A recent post on a forum I visit got me thinking about this idea.
First, imagine you are on board a high speed train and you have a gun. This isn’t Murder on the Orient express though, this is an experiment.
Say the train is moving at the same speed as the gun can fire a bullet (assuming this speed is the initial velocity of the bullet and the train is moving in a vaccuum, so air resistance is negligible), call this 500 m/s.
Now, fire the bullet out of the window directly ahead. What happens?
Well, without air resistance the bullet isn’t limited by terminal velocity, so the bullet is moving at 500 m/s before it is fired, then gains an extra 500 m/s once it is fired. The bullet is moving at 1000 m/s. Or, with respect to the passenger on the train, the bullet is moving at 500 m/s.
Now, point the gun directly backwards, away from the direction of motion and fire. Again, relative to the passenger the bullet travels at 500 m/s, but relative to an observer standing by the tracks, the bullet appears to be falling straight down.
Then that got me thinking about a similar problem that is all too common in Physics classes.

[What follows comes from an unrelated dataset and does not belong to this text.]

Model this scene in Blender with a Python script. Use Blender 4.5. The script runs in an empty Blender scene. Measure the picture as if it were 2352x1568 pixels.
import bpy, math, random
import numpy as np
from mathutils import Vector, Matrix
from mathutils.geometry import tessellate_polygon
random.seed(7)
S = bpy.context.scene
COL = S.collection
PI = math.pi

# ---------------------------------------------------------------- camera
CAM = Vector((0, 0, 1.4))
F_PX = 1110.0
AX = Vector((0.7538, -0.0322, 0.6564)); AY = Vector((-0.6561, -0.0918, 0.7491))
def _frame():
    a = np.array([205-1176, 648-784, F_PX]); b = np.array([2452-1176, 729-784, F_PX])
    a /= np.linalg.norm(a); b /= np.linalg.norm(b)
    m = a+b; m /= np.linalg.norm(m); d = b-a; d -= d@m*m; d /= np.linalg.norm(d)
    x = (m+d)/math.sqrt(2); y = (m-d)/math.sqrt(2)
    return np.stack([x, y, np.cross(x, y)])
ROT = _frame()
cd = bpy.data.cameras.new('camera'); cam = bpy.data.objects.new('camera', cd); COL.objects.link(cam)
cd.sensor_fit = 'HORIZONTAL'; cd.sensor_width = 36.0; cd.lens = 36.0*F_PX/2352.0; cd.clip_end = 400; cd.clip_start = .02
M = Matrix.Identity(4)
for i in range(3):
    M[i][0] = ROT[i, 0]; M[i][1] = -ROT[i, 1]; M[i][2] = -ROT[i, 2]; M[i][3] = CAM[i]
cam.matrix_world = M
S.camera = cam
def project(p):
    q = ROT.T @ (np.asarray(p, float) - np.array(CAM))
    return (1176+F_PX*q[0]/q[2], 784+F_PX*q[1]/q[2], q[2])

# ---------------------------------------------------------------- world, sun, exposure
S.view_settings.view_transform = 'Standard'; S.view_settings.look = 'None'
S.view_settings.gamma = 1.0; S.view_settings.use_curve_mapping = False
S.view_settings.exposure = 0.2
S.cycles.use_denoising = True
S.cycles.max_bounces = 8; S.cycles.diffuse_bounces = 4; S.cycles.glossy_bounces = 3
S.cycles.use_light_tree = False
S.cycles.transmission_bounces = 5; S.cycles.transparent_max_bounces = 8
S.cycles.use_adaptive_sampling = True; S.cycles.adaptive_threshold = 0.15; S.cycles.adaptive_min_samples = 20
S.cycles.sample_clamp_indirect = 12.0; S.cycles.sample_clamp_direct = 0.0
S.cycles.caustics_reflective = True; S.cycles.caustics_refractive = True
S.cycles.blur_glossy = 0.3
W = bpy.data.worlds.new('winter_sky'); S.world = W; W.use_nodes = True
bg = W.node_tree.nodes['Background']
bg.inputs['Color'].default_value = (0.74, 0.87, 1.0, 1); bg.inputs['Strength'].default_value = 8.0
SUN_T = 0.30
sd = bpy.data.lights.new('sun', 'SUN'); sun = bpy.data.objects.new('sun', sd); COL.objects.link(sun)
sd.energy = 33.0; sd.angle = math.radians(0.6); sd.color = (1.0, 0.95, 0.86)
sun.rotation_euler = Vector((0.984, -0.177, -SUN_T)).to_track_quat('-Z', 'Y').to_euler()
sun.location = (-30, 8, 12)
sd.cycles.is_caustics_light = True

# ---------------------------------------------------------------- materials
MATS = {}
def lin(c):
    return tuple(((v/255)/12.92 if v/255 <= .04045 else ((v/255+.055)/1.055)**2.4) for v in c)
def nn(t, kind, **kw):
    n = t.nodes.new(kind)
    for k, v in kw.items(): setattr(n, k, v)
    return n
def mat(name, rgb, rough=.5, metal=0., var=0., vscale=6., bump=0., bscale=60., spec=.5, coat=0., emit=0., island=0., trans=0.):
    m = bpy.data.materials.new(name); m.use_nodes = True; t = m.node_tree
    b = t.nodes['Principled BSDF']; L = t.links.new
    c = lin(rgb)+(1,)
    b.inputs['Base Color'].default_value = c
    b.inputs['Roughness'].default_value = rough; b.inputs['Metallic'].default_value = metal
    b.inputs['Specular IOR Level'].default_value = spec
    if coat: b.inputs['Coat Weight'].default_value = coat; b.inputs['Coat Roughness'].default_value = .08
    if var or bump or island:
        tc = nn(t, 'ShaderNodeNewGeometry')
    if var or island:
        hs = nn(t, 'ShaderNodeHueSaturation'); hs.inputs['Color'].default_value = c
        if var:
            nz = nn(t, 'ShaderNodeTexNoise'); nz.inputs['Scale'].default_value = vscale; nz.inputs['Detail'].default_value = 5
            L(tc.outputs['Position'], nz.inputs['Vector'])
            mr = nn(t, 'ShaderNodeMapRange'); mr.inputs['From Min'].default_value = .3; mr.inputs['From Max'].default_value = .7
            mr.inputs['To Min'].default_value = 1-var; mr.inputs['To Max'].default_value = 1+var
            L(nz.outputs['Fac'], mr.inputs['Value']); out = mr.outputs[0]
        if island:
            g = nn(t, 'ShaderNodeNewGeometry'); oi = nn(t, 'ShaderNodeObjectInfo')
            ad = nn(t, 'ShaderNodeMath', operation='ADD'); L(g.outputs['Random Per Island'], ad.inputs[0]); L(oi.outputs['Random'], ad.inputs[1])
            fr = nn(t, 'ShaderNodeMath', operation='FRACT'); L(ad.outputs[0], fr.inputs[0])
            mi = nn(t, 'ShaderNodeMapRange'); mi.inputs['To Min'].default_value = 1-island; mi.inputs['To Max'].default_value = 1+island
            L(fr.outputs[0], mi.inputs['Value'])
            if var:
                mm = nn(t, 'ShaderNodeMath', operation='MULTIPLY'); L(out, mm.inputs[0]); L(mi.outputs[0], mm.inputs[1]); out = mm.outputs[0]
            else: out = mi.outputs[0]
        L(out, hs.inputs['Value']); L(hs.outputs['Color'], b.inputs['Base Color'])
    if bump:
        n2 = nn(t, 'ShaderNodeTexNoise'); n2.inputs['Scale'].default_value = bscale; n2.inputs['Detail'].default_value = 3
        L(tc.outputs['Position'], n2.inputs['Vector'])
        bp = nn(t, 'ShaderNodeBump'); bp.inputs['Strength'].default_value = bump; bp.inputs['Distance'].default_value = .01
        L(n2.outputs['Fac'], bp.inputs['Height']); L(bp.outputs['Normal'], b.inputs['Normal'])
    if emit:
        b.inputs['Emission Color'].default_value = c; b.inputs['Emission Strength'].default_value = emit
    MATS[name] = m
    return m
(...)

Imagine you are on board a spacecraft travelling at the speed of light.
You have a torch, you point it in the direction you are moving and turn it on.
What happens?
Well, the light travels away from you at the speed of light.
Now, what about a stationary observer? (that is, the spacecraft is moving relative to the observer)
Nothing can travel faster than light, right?
Right.
Well, the observer also sees the light travel at the speed of light in the direction the craft is travelling.
But then the observer would see the light moving at the same speed as the craft, yet the craft sees the light moving away at the speed of light.
A contradiction?
That’s where Einstein comes in with the Special Theory of Relativity.
This states that light moves at a constant velocity relative to all observers, irrelevant of their velocity or direction.
This is allowed to happen by a phenomena known as time dilation. That is, time slows down the faster you get.
This then leads to the famous ‘twin’ thought experiment.
Take a set of twins, give them identical clocks, leave one on Earth and set one off on a journey round the Universe at very, very high velocity.
When the travelling twin comes back, his clock will be lagging behind the stationary twin on Earth. Thus, he has aged less.
Time dilation is a very interesting concept of both Special and General Relativity, and has had a profound impact on modern Physics, even modern life. In fact, GPS satellites orbitting Earth must take into account relativistic effects, something called gravitational time dilation, when sending positioning data.